The third candidate, Benjamin Ben-Eliezer, who received 16.82% of the vote, congratulated Peretz, as did all the leading Labor Party Knesset (Parliament) members, who pledged their support to the new chairman.

Former Labor Party Prime Minister Ehud Barak, who was convinced by Peres to drop out of the race and support him instead, expressed his bitterness about the Peretz victory, saying, "It's not as if the real members of Labor voted in this election," an absurd statement, since only card-carrying Labor Party members voted. He then turned against his former ally, Shimon Peres, and said, "Peres is to blame because he brought him [Peretz] into the party. He was the one who opened the floodgates."

Political Upheavel on the Left and Right

An economic advisor to Peretz told EIR that his victory must be seen in the context of what is "happening all over the political spectrum. Peretz's victory is an upheaval on the left, and on the right we see the upheaval with the 'Likud rebels'—a reference to the extreme right wing of the Likud party that opposed the disengagement from Gaza, and is led by Israel's top neo-con, Netanyahu.

Peretz's advisor also said that despite efforts by the media and the Labor Party's old guard to paint Peretz as a radical, the election demonstrated that his idea of creating a true social democratic party has been able to garner support across the political spectrum. He pointed out that in the most affluent Labor Party districts, he received over 30% of the vote. The fact that Peretz is a member of the oriental Jewish community, lives in Sederot, one of the depressed "development" towns, and is a tireless organizer, means he can draw support away from the Likud, the base of which is in these same sectors.

Peretz has support from across the Labor Party spectrum.
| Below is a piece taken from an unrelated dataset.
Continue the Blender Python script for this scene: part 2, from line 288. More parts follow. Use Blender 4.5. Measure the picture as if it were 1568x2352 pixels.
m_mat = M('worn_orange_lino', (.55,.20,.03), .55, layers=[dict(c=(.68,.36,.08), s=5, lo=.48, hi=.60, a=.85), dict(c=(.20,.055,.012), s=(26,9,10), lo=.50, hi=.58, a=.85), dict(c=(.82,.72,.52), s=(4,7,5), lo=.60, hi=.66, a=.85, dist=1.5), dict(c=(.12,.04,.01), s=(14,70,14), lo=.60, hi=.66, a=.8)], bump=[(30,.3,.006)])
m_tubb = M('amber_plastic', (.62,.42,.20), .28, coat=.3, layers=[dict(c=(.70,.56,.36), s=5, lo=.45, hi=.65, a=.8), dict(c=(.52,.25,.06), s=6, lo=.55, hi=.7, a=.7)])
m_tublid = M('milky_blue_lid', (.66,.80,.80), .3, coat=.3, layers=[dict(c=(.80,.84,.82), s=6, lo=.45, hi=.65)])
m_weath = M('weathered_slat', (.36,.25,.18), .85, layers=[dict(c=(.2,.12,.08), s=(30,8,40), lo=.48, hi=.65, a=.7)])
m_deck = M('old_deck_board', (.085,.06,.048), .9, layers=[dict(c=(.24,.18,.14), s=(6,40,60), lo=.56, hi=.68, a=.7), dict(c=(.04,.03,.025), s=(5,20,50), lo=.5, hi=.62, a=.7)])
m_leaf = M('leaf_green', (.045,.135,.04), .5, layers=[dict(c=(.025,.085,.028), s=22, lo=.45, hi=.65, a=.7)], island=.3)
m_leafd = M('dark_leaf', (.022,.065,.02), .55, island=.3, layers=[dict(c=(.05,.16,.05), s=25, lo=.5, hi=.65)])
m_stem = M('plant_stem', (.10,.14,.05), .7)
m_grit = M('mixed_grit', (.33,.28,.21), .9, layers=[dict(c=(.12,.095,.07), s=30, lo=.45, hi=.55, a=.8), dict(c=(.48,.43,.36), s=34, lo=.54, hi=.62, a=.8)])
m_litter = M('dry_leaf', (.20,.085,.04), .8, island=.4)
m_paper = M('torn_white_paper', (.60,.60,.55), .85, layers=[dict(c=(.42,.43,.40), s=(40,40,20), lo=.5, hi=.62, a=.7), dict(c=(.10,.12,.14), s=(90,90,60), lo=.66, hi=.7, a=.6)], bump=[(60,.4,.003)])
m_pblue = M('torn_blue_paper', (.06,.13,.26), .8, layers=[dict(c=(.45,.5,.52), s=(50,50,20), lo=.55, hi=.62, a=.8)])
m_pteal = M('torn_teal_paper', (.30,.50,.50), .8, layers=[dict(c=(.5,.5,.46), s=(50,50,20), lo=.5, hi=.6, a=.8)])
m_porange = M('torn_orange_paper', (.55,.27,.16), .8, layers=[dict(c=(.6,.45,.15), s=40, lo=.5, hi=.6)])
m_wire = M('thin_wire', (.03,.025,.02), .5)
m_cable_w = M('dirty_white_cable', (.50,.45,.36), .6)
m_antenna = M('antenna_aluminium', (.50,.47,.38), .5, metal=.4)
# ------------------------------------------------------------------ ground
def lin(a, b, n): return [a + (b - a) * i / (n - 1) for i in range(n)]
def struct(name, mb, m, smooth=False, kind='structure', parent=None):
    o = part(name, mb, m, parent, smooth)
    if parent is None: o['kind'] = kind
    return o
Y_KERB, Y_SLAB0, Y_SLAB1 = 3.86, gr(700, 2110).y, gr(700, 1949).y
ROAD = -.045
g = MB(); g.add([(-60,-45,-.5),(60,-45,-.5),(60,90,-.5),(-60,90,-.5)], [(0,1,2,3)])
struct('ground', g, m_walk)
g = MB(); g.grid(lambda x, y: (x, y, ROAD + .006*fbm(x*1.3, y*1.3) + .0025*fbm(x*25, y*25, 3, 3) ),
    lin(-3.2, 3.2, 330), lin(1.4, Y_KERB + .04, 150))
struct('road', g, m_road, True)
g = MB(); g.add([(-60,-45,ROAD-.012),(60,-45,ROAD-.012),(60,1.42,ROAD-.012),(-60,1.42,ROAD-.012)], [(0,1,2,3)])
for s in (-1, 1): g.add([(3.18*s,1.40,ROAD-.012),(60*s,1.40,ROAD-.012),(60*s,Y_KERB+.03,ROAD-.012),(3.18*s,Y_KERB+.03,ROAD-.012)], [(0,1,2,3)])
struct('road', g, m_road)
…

Among his advisors is David Kimche, a founding member of the Labor Party, former director of the Mossad, and former director of the Foreign Ministry. Others include veteran Labor Party Knesset Member Yuli Tamir, former ministers Uzzi Baram and Aryeh Lova Eliav, and former Histadrut leader Yitzhak Ben Aharon. Despite his anti-free-trade line, Peretz has support in the business community, including the active support of the well-known businessmen Benny Gaon and Erel Margalit, as well as leading cultural figures, such as the poet Nathan Zach and actor Alon Aboutboul.

Targetting the Likud

Veteran peace activist Uri Avnery coined a new term for the revolution Peretz is creating in Israeli politics, "Peretztroika".

Peretz is the only political leader who can challenge the secret behind the Likud party's success at the ballot box. That success cannot be attributed only to the "greater Israel" ideology, which has its roots in the fascist movement of the late Vladimir Jabotinsky. The Likud has been a populist party that was able to mobilize in the poor Mizrachi community, where people felt excluded from the overbearing elitist political structure that characterized the Labor Party and its predecessors, when they controlled the government from the 1950s into the 1970s. Peretz, in his victory press conference, underscored this point, when he compared his victory to that of Likud leader Menachem Begin, who brought the Likud to power in 1977.
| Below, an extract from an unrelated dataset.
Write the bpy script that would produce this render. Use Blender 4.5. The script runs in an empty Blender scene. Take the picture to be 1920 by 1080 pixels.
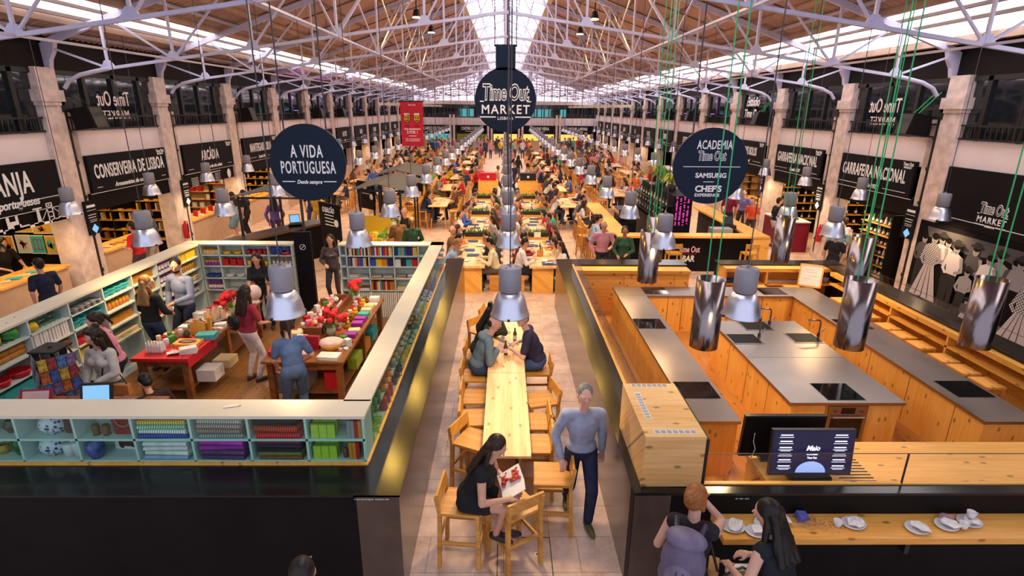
import bpy, bmesh, math, random
from math import sin, cos, pi, radians as RD
from mathutils import Vector as V, Matrix as M4, Euler
random.seed(7)
SC = bpy.context.scene
COL = SC.collection
# ------------------------------------------------------------------ camera
F_PX = 1035.0
cam_d = bpy.data.cameras.new('camera')
cam = bpy.data.objects.new('camera', cam_d); COL.objects.link(cam)
cam_d.sensor_fit = 'HORIZONTAL'; cam_d.sensor_width = 36.0; cam_d.lens = 36.0 * F_PX / 1920.0
cam_d.clip_start = 0.05; cam_d.clip_end = 300
_p, _y, _r = RD(17.95), RD(0.8), 0.0085
_F = V((sin(_y) * cos(_p), cos(_y) * cos(_p), -sin(_p)))
_R = V((cos(_y), -sin(_y), 0)); _U = _R.cross(_F)
_R2 = _R * cos(_r) + _U * sin(_r); _U2 = _U * cos(_r) - _R * sin(_r)
cam.matrix_world = M4(((_R2.x, _U2.x, -_F.x, 0), (_R2.y, _U2.y, -_F.y, 0), (_R2.z, _U2.z, -_F.z, 4.5), (0, 0, 0, 1)))
SC.camera = cam
# ------------------------------------------------------------------ world, exposure
SC.view_settings.view_transform = 'Standard'; SC.view_settings.look = 'None'
SC.view_settings.gamma = 1.0; SC.view_settings.use_curve_mapping = False
SC.view_settings.exposure = 0.22
W = bpy.data.worlds.new('sky'); SC.world = W; W.use_nodes = True
bg = W.node_tree.nodes['Background']; bg.inputs[0].default_value = (0.75, 0.8, 1.0, 1); bg.inputs[1].default_value = 1.0
cy = SC.cycles
cy.use_denoising = True; cy.max_bounces = 6; cy.diffuse_bounces = 3; cy.glossy_bounces = 3
cy.transmission_bounces = 4; cy.transparent_max_bounces = 12; cy.sample_clamp_indirect = 4.0
cy.caustics_reflective = False; cy.caustics_refractive = False
SKYLIGHT = 4.6; SIDELIGHT = 6.0; LAMP_W = 92.0
def area_light(name, loc, rot, sx, sy, watts, colour):
    d = bpy.data.lights.new(name, 'AREA'); d.shape = 'RECTANGLE'; d.size = sx; d.size_y = sy
    d.energy = watts; d.color = colour
    o = bpy.data.objects.new(name, d); COL.objects.link(o); o.location = loc; o.rotation_euler = rot
    return o
# ------------------------------------------------------------------ materials
MATS = {}
def nodes(name):
    m = bpy.data.materials.new(name); m.use_nodes = True
    nt = m.node_tree; b = nt.nodes['Principled BSDF']
    MATS[name] = m
    return m, nt, b
def mat(name, col, rough=0.5, metal=0.0, spec=0.5, emit=None, estr=1.0, noise=0.0, nscale=6.0, coat=0.0, bump=0.0):
    m, nt, b = nodes(name)
    b.inputs['Base Color'].default_value = (*col, 1); b.inputs['Roughness'].default_value = rough
    b.inputs['Metallic'].default_value = metal; b.inputs['Specular IOR Level'].default_value = spec
    b.inputs['Coat Weight'].default_value = coat
    if emit:
        b.inputs['Emission Color'].default_value = (*emit, 1); b.inputs['Emission Strength'].default_value = estr
    if noise or bump:
        tc = nt.nodes.new('ShaderNodeTexCoord'); n = nt.nodes.new('ShaderNodeTexNoise')
        n.inputs['Scale'].default_value = nscale; n.inputs['Detail'].default_value = 5
        nt.links.new(tc.outputs['Object'], n.inputs['Vector'])
        if noise:
            r = nt.nodes.new('ShaderNodeMapRange'); r.inputs[1].default_value = 0.25; r.inputs[2].default_value = 0.75
            r.inputs[3].default_value = 1 - noise; r.inputs[4].default_value = 1 + noise
            nt.links.new(n.outputs['Fac'], r.inputs[0])
            mx = nt.nodes.new('ShaderNodeVectorMath'); mx.operation = 'SCALE'; mx.inputs[0].default_value = col
            nt.links.new(r.outputs[0], mx.inputs['Scale']); nt.links.new(mx.outputs[0], b.inputs['Base Color'])
        if bump:
            bp = nt.nodes.new('ShaderNodeBump'); bp.inputs['Strength'].default_value = bump; bp.inputs['Distance'].default_value = 0.02
            nt.links.new(n.outputs['Fac'], bp.inputs['Height']); nt.links.new(bp.outputs[0], b.inputs['Normal'])
    return m
def objmat(name, rough=0.7, noise=0.12, nscale=9.0, spec=0.3, stripes=None, metal=0.0):
    """base colour from each object's own colour"""
    m, nt, b = nodes(name)
    b.inputs['Roughness'].default_value = rough; b.inputs['Specular IOR Level'].default_value = spec; b.inputs['Metallic'].default_value = metal
    oi = nt.nodes.new('ShaderNodeObjectInfo'); tc = nt.nodes.new('ShaderNodeTexCoord')
    if stripes:
        n = nt.nodes.new('ShaderNodeTexWave'); n.inputs['Scale'].default_value = stripes[0]; n.bands_direction = stripes[1]
        n.inputs['Distortion'].default_value = 0.6; lo, hi = 0.45, 1.4
    else:
        n = nt.nodes.new('ShaderNodeTexNoise'); n.inputs['Scale'].default_value = nscale; n.inputs['Detail'].default_value = 3
        lo, hi = 1 - noise, 1 + noise
    nt.links.new(tc.outputs['Object'], n.inputs['Vector'])
    r = nt.nodes.new('ShaderNodeMapRange'); r.inputs[1].default_value = 0.3; r.inputs[2].default_value = 0.7
    r.inputs[3].default_value = lo; r.inputs[4].default_value = hi
    nt.links.new(n.outputs['Fac'], r.inputs[0])
    mx = nt.nodes.new('ShaderNodeVectorMath'); mx.operation = 'SCALE'
    nt.links.new(oi.outputs['Color'], mx.inputs[0]); nt.links.new(r.outputs[0], mx.inputs['Scale'])
    nt.links.new(mx.outputs[0], b.inputs['Base Color'])
    return m
def wood(name, c1, c2, axis='Y', plank=0.12, rough=0.45, knots=True, plankvar=0.25, grain=14.0):
    """boards running along AXIS, plank width PLANK, grain and knots"""
    m, nt, b = nodes(name)
    b.inputs['Roughness'].default_value = rough
    tc = nt.nodes.new('ShaderNodeTexCoord'); sp = nt.nodes.new('ShaderNodeSeparateXYZ')
    nt.links.new(tc.outputs['Object'], sp.inputs[0])
    along = {'X': 0, 'Y': 1, 'Z': 2}[axis]; oth = [i for i in range(3) if i != along]
    def math_(op, a, bb=None):
        n = nt.nodes.new('ShaderNodeMath'); n.operation = op
        for i, q in enumerate((a, bb)):
            if q is None: continue
            if isinstance(q, (int, float)): n.inputs[i].default_value = q
            else: nt.links.new(q, n.inputs[i])
        return n.outputs[0]
    acr = math_('ADD', sp.outputs[oth[0]], math_('MULTIPLY', sp.outputs[oth[1]], 1.0))
    idx = math_('FLOOR', math_('DIVIDE', acr, plank))
    wn = nt.nodes.new('ShaderNodeTexWhiteNoise'); wn.noise_dimensions = '1D'; nt.links.new(idx, wn.inputs['W'])
    cb = nt.nodes.new('ShaderNodeCombineXYZ')
    nt.links.new(math_('MULTIPLY', sp.outputs[along], 1.0), cb.inputs[0])
    nt.links.new(math_('MULTIPLY', acr, grain), cb.inputs[1])
    nt.links.new(math_('MULTIPLY', wn.outputs['Value'], 37.0), cb.inputs[2])
    n = nt.nodes.new('ShaderNodeTexNoise'); n.inputs['Scale'].default_value = 2.2; n.inputs['Detail'].default_value = 6; n.inputs['Roughness'].default_value = 0.6
    nt.links.new(cb.outputs[0], n.inputs['Vector'])
    fac = math_('ADD', n.outputs['Fac'], math_('MULTIPLY', math_('SUBTRACT', wn.outputs['Value'], 0.5), plankvar))
    cr = nt.nodes.new('ShaderNodeValToRGB'); e = cr.color_ramp.elements
    e[0].position = 0.3; e[0].color = (*c2, 1); e[1].position = 0.68; e[1].color = (*c1, 1)
    nt.links.new(fac, cr.inputs[0]); out = cr.outputs[0]
    if knots:
        vo = nt.nodes.new('ShaderNodeTexVoronoi'); vo.voronoi_dimensions = '2D'; vo.inputs['Scale'].default_value = 1.0
        cb2 = nt.nodes.new('ShaderNodeCombineXYZ')
        nt.links.new(math_('MULTIPLY', sp.outputs[along], 2.2), cb2.inputs[0]); nt.links.new(math_('MULTIPLY', acr, 4.5), cb2.inputs[1])
        nt.links.new(cb2.outputs[0], vo.inputs['Vector'])
        k = nt.nodes.new('ShaderNodeMapRange'); k.inputs[1].default_value = 0.045; k.inputs[2].default_value = 0.10; k.inputs[3].default_value = 0.42; k.inputs[4].default_value = 1.0
        nt.links.new(vo.outputs['Distance'], k.inputs[0])
        mx = nt.nodes.new('ShaderNodeVectorMath'); mx.operation = 'SCALE'
        nt.links.new(out, mx.inputs[0]); nt.links.new(k.outputs[0], mx.inputs['Scale']); out = mx.outputs[0]
    nt.links.new(out, b.inputs['Base Color'])
    return m
def glassy(name, tint=(1, 1, 1), refl=1.0, ior=1.45):
    m = bpy.data.materials.new(name); m.use_nodes = True; MATS[name] = m
    nt = m.node_tree; nt.nodes.clear()
    o = nt.nodes.new('ShaderNodeOutputMaterial'); t = nt.nodes.new('ShaderNodeBsdfTransparent'); g = nt.nodes.new('ShaderNodeBsdfGlossy')
    t.inputs[0].default_value = (*tint, 1); g.inputs['Roughness'].default_value = 0.02; g.inputs[0].default_value = (refl, refl, refl, 1)
    f = nt.nodes.new('ShaderNodeFresnel'); f.inputs[0].default_value = ior; mx = nt.nodes.new('ShaderNodeMixShader')
    ge = nt.nodes.new('ShaderNodeNewGeometry'); iv = nt.nodes.new('ShaderNodeMath'); iv.operation = 'SUBTRACT'; iv.inputs[0].default_value = 1.0; nt.links.new(ge.outputs['Backfacing'], iv.inputs[1])
    mu = nt.nodes.new('ShaderNodeMath'); mu.operation = 'MULTIPLY'; nt.links.new(f.outputs[0], mu.inputs[0]); nt.links.new(iv.outputs[0], mu.inputs[1])   # reflect on the outer face only
    nt.links.new(mu.outputs[0], mx.inputs[0]); nt.links.new(t.outputs[0], mx.inputs[1]); nt.links.new(g.outputs[0], mx.inputs[2]); nt.links.new(mx.outputs[0], o.inputs[0])
    return m
def skymat(name, col, strength, scale=(1, 1, 1), rib_shade=0.45):
    """translucent roof sheet glowing with daylight, emission dimmed in streaks as painted rib shading"""
    m = bpy.data.materials.new(name); m.use_nodes = True; MATS[name] = m
    nt = m.node_tree; nt.nodes.clear()
    o = nt.nodes.new('ShaderNodeOutputMaterial'); e = nt.nodes.new('ShaderNodeEmission'); e.inputs[0].default_value = (*col, 1)
    tc = nt.nodes.new('ShaderNodeTexCoord'); mp = nt.nodes.new('ShaderNodeMapping'); mp.inputs['Scale'].default_value = scale
    n = nt.nodes.new('ShaderNodeTexNoise'); n.inputs['Scale'].default_value = 1.0; n.inputs['Detail'].default_value = 4
    r = nt.nodes.new('ShaderNodeMapRange'); r.inputs[1].default_value = 0.38; r.inputs[2].default_value = 0.6
    r.inputs[3].default_value = strength * (1 - rib_shade); r.inputs[4].default_value = strength
    nt.links.new(tc.outputs['Object'], mp.inputs[0]); nt.links.new(mp.outputs[0], n.inputs['Vector']); nt.links.new(n.outputs['Fac'], r.inputs[0])
    nt.links.new(r.outputs[0], e.inputs[1]); nt.links.new(e.outputs[0], o.inputs[0])
    return m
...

"Menachem Begin succeeded in effecting a turnabout not under the banner of Eretz Israel Ha-Shalema [Greater Israel], but under the banner of Eretz Israel Ha-Shniya [the Second Israel]," Peretz said. This is a reference to the Sephardim (Jews expelled from Spain and Portugal by the Inquisition), who have remained the bedrock of the Likud.

Peretz expects that his opponent in the next elections will be Benjamin Netanyahu, whose economic policies have impoverished hundreds of thousands of Israelis, many of whom are members of the Likud. Throwing down the gauntlet to the Likud in preparation for the inevitable early elections, he appealed to new immigrants to join the party, and vowed to raise the minimum wage and put an end to the "slavery" of new immigrants working for "manpower agencies."
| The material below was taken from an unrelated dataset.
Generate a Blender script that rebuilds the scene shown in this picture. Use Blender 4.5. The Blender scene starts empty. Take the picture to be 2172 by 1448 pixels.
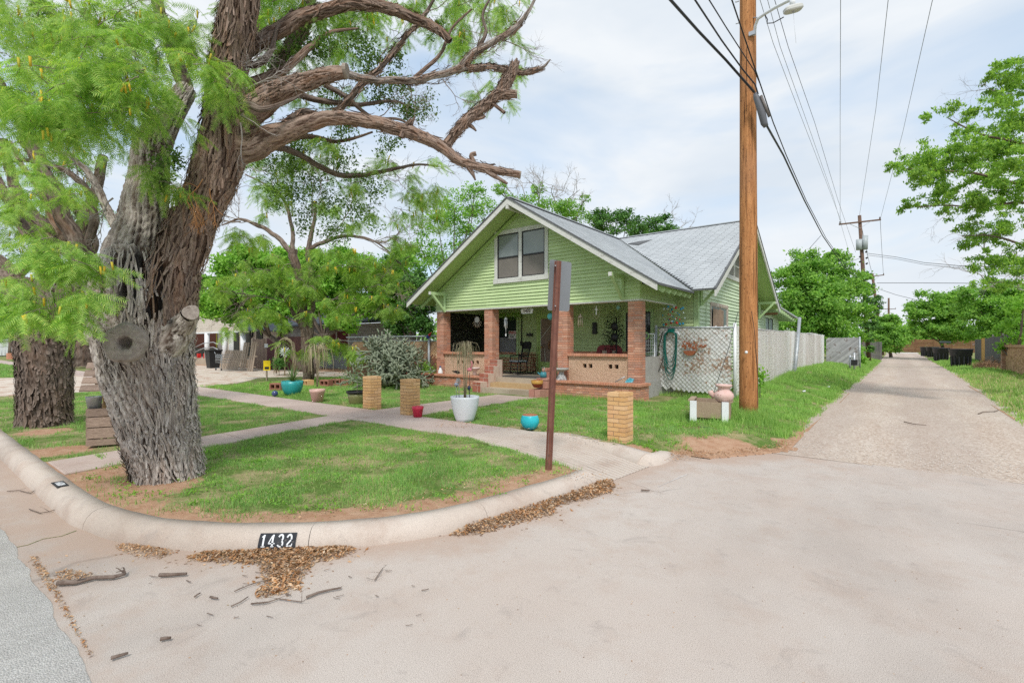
import bpy, math, random
import numpy as np
from math import sin, cos, pi, radians, sqrt, atan2
from mathutils import Vector, Matrix
rng = np.random.default_rng(7)
random.seed(7)
scn = bpy.context.scene
COL = scn.collection

# ------------------------------------------------------------------ camera
cam_d = bpy.data.cameras.new('camera'); cam = bpy.data.objects.new('camera', cam_d); COL.objects.link(cam)
cam_d.sensor_width = 36; cam_d.lens = 36*1043/2172; cam_d.shift_y = 6/2172
cam_d.clip_end = 3000; cam_d.clip_start = .05
cam.location = (0, 0, 1.65); cam.rotation_euler = (pi/2, 0, radians(37.97))
scn.camera = cam

# ------------------------------------------------------------------ light
SUN_EL, SUN_AZ = radians(50), radians(142)      # azimuth clockwise from +Y
world = bpy.data.worlds.new('World'); scn.world = world; world.use_nodes = True
nt = world.node_tree; nt.nodes.clear()
def N(t, typ, **kw):
    n = t.nodes.new(typ)
    for k, v in kw.items(): setattr(n, k, v)
    return n
def mixc(t, f, a, b, blend='MIX'):
    m = N(t, 'ShaderNodeMix', data_type='RGBA', blend_type=blend)
    for sock, v in ((m.inputs['Factor'], f), (m.inputs[6], a), (m.inputs[7], b)):
        if hasattr(v, 'is_linked') or hasattr(v, 'links'): t.links.new(v, sock)
        elif isinstance(v, (int, float)): sock.default_value = v
        else: sock.default_value = (*v, 1)
    return m.outputs[2]
def ramp(t, f, stops):
    r = N(t, 'ShaderNodeValToRGB'); t.links.new(f, r.inputs[0])
    el = r.color_ramp.elements
    while len(el) < len(stops): el.new(.5)
    for e, (p, c) in zip(el, stops):
        e.position = p; e.color = (*c, 1) if hasattr(c, '__len__') else (c, c, c, 1)
    return r.outputs[0]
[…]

"This is your real home. You are all working people, you work day and night trying to sustain yourselves with honor.... They tell me that Likud voters will always remain Likud voters. That's not true. Tonight thousands of Likud voters know that it was not they who left the Likud, it was the Likud that left them, humiliated them, sentenced them to unjust punishments, and created social gaps that endanger the future of the state of Israel."

Netanyahu: The Big Loser

The Likud leadership really got the message. Only a few hours after Peretz's victory was announced, Sharon, speaking before a conference on exports, devoted his speech to a "war on the dimensions of poverty." Not to be outdone, Foreign Minister Silvan Shalom, a leading member of the Likud, with pretensions of becoming Prime Minister, and who is also a Mizrachi, all of a sudden decided to visit his birthplace in Tunisia.

But the real loser is Netanyahu, who denounced Peretz as a "true danger to society and economy." What Netanyahu really meant was that Peretz was a "true danger" to his own political career. Netanyahu had been politically capitalizing on the anti-Sharon ferment in the Likud over Sharon's disengagement from the Gaza Strip. The ferment had been led by the faction known as the "Likud rebels," whom Netanyahu was banking on to help him capture the leadership of the Likud from Sharon. But now more and more of these rebels are lining up behind Sharon, knowing that if Netanyahu leads the Likud in the next elections, he will bring upon them a disaster because of Peretz's attacks on the free-trade economic policies, for which Netanyahu is responsible.

Peretz has a long way to go from chairman of the Labor Party to becoming the next Prime Minister of Israel, and it will be an uphill struggle first in his own party and then in the tough world of Israeli politics. If elected, he will shift the political and economic agenda of Israel back to the peace process and the policies that address the general welfare of Israeli society.

Nonetheless, it is the political situation in the United States which is the key to peace and prosperity in the Middle East. The week of his victory coincided with the the tenth anniversary of Rabin's assassination. Various ceremonies and demonstrations (see Documentation) brought many foreign political leaders, whom Peretz was able to meet. Among them were former President Bill Clinton and his wife, Sen. Hillary Clinton. In an Israeli radio interview, Bill Clinton supported Peretz's call for increasing the minimum wage.

Now more than ever, Israelis, Palestinians, and Arabs need a partner in Washington, more than anywhere else.